• _EXERCISE INSTRUCTIONS_: Return all of the lines below exactly as they are.

** BEGIN DATA SEGMENT **

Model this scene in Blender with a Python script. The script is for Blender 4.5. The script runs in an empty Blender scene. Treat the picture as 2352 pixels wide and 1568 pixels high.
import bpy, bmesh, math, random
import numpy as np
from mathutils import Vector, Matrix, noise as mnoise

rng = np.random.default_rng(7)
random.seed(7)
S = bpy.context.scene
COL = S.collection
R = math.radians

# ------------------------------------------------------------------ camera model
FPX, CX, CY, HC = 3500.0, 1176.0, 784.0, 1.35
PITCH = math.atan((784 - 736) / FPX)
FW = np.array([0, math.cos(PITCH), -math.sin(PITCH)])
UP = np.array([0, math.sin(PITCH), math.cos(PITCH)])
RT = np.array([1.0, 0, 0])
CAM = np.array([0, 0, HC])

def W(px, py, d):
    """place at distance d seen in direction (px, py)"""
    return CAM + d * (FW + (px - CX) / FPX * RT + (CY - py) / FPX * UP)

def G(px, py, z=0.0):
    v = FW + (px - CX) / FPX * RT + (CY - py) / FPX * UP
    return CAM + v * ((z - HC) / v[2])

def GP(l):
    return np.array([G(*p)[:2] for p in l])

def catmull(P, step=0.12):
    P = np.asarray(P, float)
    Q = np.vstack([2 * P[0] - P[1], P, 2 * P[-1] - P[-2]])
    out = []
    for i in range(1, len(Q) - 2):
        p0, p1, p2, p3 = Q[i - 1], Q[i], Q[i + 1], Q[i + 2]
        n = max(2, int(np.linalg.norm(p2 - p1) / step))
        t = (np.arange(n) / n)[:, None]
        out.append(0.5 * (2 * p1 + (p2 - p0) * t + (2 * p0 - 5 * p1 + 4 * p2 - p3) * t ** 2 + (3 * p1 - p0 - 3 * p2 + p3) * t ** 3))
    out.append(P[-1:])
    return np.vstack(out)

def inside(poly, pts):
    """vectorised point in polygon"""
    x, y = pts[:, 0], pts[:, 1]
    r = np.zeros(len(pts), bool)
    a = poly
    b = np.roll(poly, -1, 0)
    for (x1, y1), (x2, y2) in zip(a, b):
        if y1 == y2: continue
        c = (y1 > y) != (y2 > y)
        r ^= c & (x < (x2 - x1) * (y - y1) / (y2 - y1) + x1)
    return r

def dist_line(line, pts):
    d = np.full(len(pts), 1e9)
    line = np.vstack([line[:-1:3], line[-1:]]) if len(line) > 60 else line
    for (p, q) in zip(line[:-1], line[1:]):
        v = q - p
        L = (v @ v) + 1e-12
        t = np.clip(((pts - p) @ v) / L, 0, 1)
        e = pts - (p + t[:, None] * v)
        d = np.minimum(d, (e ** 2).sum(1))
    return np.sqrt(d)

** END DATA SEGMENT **

• _FULL SOLUTION_:
Model this scene in Blender with a Python script. The script is for Blender 4.5. The script runs in an empty Blender scene. Treat the picture as 2352 pixels wide and 1568 pixels high.
import bpy, bmesh, math, random
import numpy as np
from mathutils import Vector, Matrix, noise as mnoise

rng = np.random.default_rng(7)
random.seed(7)
S = bpy.context.scene
COL = S.collection
R = math.radians

# ------------------------------------------------------------------ camera model
FPX, CX, CY, HC = 3500.0, 1176.0, 784.0, 1.35
PITCH = math.atan((784 - 736) / FPX)
FW = np.array([0, math.cos(PITCH), -math.sin(PITCH)])
UP = np.array([0, math.sin(PITCH), math.cos(PITCH)])
RT = np.array([1.0, 0, 0])
CAM = np.array([0, 0, HC])

def W(px, py, d):
    """place at distance d seen in direction (px, py)"""
    return CAM + d * (FW + (px - CX) / FPX * RT + (CY - py) / FPX * UP)

def G(px, py, z=0.0):
    v = FW + (px - CX) / FPX * RT + (CY - py) / FPX * UP
    return CAM + v * ((z - HC) / v[2])

def GP(l):
    return np.array([G(*p)[:2] for p in l])

def catmull(P, step=0.12):
    P = np.asarray(P, float)
    Q = np.vstack([2 * P[0] - P[1], P, 2 * P[-1] - P[-2]])
    out = []
    for i in range(1, len(Q) - 2):
        p0, p1, p2, p3 = Q[i - 1], Q[i], Q[i + 1], Q[i + 2]
        n = max(2, int(np.linalg.norm(p2 - p1) / step))
        t = (np.arange(n) / n)[:, None]
        out.append(0.5 * (2 * p1 + (p2 - p0) * t + (2 * p0 - 5 * p1 + 4 * p2 - p3) * t ** 2 + (3 * p1 - p0 - 3 * p2 + p3) * t ** 3))
    out.append(P[-1:])
    return np.vstack(out)

def inside(poly, pts):
    """vectorised point in polygon"""
    x, y = pts[:, 0], pts[:, 1]
    r = np.zeros(len(pts), bool)
    a = poly
    b = np.roll(poly, -1, 0)
    for (x1, y1), (x2, y2) in zip(a, b):
        if y1 == y2: continue
        c = (y1 > y) != (y2 > y)
        r ^= c & (x < (x2 - x1) * (y - y1) / (y2 - y1) + x1)
    return r

def dist_line(line, pts):
    d = np.full(len(pts), 1e9)
    line = np.vstack([line[:-1:3], line[-1:]]) if len(line) > 60 else line
    for (p, q) in zip(line[:-1], line[1:]):
        v = q - p
        L = (v @ v) + 1e-12
        t = np.clip(((pts - p) @ v) / L, 0, 1)
        e = pts - (p + t[:, None] * v)
        d = np.minimum(d, (e ** 2).sum(1))
    return np.sqrt(d)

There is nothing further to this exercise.